Érase una vez un viejo carpintero, Geppetto, quien crea una marioneta de madera a quien llama Pinocho. Geppetto deseaba con toda su alma que su marioneta de madera se convirtiera en un niño de verdad; pide entonces a una estrella, antes de dormirse, que Pinocho se transforme en el hijo soñado. Durante la noche un Hada Azul visita el taller de Geppetto y convierte a Pinocho en un niño de verdad.
«Debes ser valiente, generoso, honrado y altruista», le dice el Hada Azul a Pinocho.
Geppetto finalmente tenía su hijo soñado, un hijo que se convertiría en alguien con valores: valentía, generosidad, honradez y altruismo. ¿Quién no admira un niño así?
Sin embargo, como en las historias reales, los niños no nacen valientes, honrados, generosos ni mucho menos altruistas.
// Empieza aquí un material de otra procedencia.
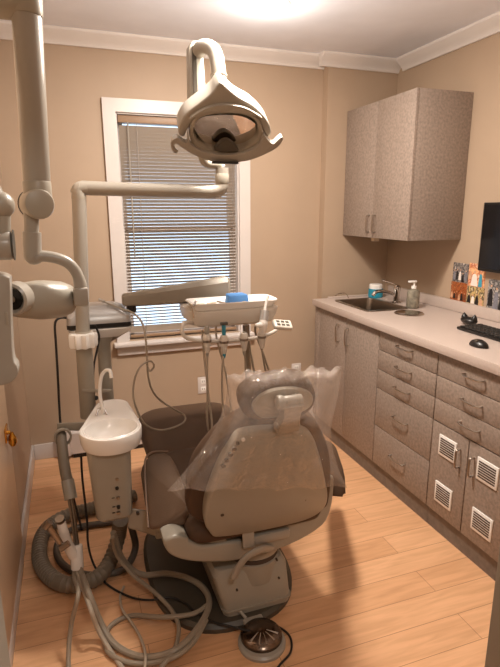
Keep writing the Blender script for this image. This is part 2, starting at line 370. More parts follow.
MB().ring([Vector((LX+.095*math.cos(a*PI/18), LY+.095*math.sin(a*PI/18), ZC)) for a in range(36)], [Vector((LX+.075*math.cos(a*PI/18), LY+.075*math.sin(a*PI/18), ZC)) for a in range(36)], (0, 0, -.008)).build('trim_ring', M['white'], dl)
MB().lathe([(.075, 0), (.072, -.014), (.055, -.028), (.03, -.035), (0, -.037)], (LX, LY, ZC)).build('lens', mat('lamp_glow', (255, 240, 220), .5, var=.01, emis=(255, 228, 196), es=9), dl)

# ------------------------------------------------------------------ right hand cabinets
XF = 1.57
def handle_v(parent, y, za, zb, x=XF):
    m = MB(); m.tube([(x, y, za), (x-.024, y, za+.003), (x-.026, y, (za+zb)/2), (x-.024, y, zb-.003), (x, y, zb)], .0042, 8, 5); m.build('handle', M['handle'], parent)
def handle_h(parent, ya, yb_, z, x=XF):
    m = MB(); m.tube([(x, ya, z+.004), (x-.022, ya+.003, z+.002), (x-.026, (ya+yb_)/2, z+.0), (x-.022, yb_-.003, z+.002), (x, yb_, z+.004)], .0042, 8, 5); m.build('handle', M['handle'], parent)
def front(root, name, y0, y1, z0, z1):
    return MB().box(XF, XF+.019, y0+.0018, y1-.0018, z0+.0018, z1-.0018, .0015).build(name, M['laminate'], root)
def cab(label, y0, y1):
    r = thing('base_cabinet', label, 'cabinet', ((XF+XR)/2, (y0+y1)/2, 0), 'base cabinets under the counter')
    m = MB(); m.box(XF+.0195, XR-.004, y0, y0+.016, .105, .889, 0); m.box(XF+.0195, XR-.004, y1-.016, y1, .105, .889, 0); m.box(XF+.0195, XR-.004, y0+.016, y1-.016, .105, .12, 0); m.box(XR-.012, XR-.004, y0+.016, y1-.016, .12, .889, 0)
    m.build('carcass', M['laminate_dark'], r)
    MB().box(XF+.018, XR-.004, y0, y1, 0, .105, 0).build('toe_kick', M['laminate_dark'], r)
    return r
c1 = cab('grey-brown base cabinet below the sink with two tall doors', 2.342, 3.116)
MB().box(XF, XF+.019, 3.052, 3.116, .105, .889, .001).build('filler_panel', M['laminate'], c1)
d = front(c1, 'door', 2.695, 3.05, .105, .885); handle_v(d, 2.782, .715, .82)
d = front(c1, 'door', 2.342, 2.695, .105, .885); handle_v(d, 2.66 if 0 else 2.70-.035, .715, .82)
c2 = cab('grey-brown base cabinet with a stack of five drawers', 1.862, 2.34)
for za, zb in ((.775, .885), (.665, .775), (.557, .665), (.336, .557), (.105, .336)):
    d = front(c2, 'drawer', 1.862, 2.34, za, zb); zc = (za+zb)/2; handle_h(d, 2.045, 2.163, zc+.006 if zb-za < .15 else zc+.005)
c3 = cab('grey-brown base cabinet with three drawers above two white-vented doors', 1.385, 1.86)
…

Los niños se hacen, así como los adultos nos construimos. Pinocho se fuga de casa, miente, se junta con chavales problemáticos, se involucra en juegos de azar, fuma tabaco, se emborracha y comete actos vandálicos. ¡Ay, Geppetto!, ese niño de madera.
Los niños son piezas de un enorme puzle, buscando su lugar; un lugar donde encajar, pero sobre todo acoplarse a algo con seguridad (¡mucha seguridad!). No importa qué, cómo, dónde y con quién. Pertenecer es una necesidad universal. ¿Quién no quiere pertenecer?
Pinocho se fuga de casa para ser parte de algo, aunque sea la pandilla de los “malotes”; busca ser especial, aunque eso implique trabajar y ser explotado en un circo; miente para no ser rechazado, hay muchas expectativas depositadas en él; fuma, comete actos vandálicos y se emborracha, lo hace si eso permite no ser distinto a los demás. En resumen, Pinocho busca pertenecer.
La pertenencia y el amor suelen caminar de las manos; sentimos que pertenecemos cuando nos quieren, pero cuando nos quieren de verdad. Hablamos del amor incondicional; ese amor regalado “sea yo como sea”.
La cuestión existencial de Pinocho no era ser un niño de verdad, sino ser amado a pesar de ser una marioneta de madera. Siempre imagino una versión ampliada de la historia de Pinocho:
«Papá, ¿de verdad me quieres?», pregunta Pinocho a Geppetto.
“Claro que sí, hijo”, le responde su padre.
«¿Y si fumo también me quieres papá?».
“Claro que sí Pinocho, te quiero, aunque fumes”.
«¿Y me quieres cuándo miento?».
“Claro que sí Pinocho, te quiero, aunque mientas”.
“¿Y si cometo actos vandálicos también me vas a querer?”
“Claro que sí Pinocho, te quiero, aunque hagas todo eso”.
Pinocho, vez tras vez, pone a prueba el amor de su padre; y lo hace sin palabras cada vez que no cumple con las expectativas de niño honrado, valiente, generoso y altruista.
“¿De verdad me quieres?», pone a prueba una vez más a su padre.
“¿Cómo no te voy a querer Pinocho? Terminé siendo engullido por una ballena en búsqueda de ti, hijo», dice finalmente Geppetto.
¿Quién no recuerda el final de la historia de Pinocho? Érase una vez un niño de madera que, tras ser incondicionalmente amado, se convierte en un niño valiente, generoso, honrado y altruista.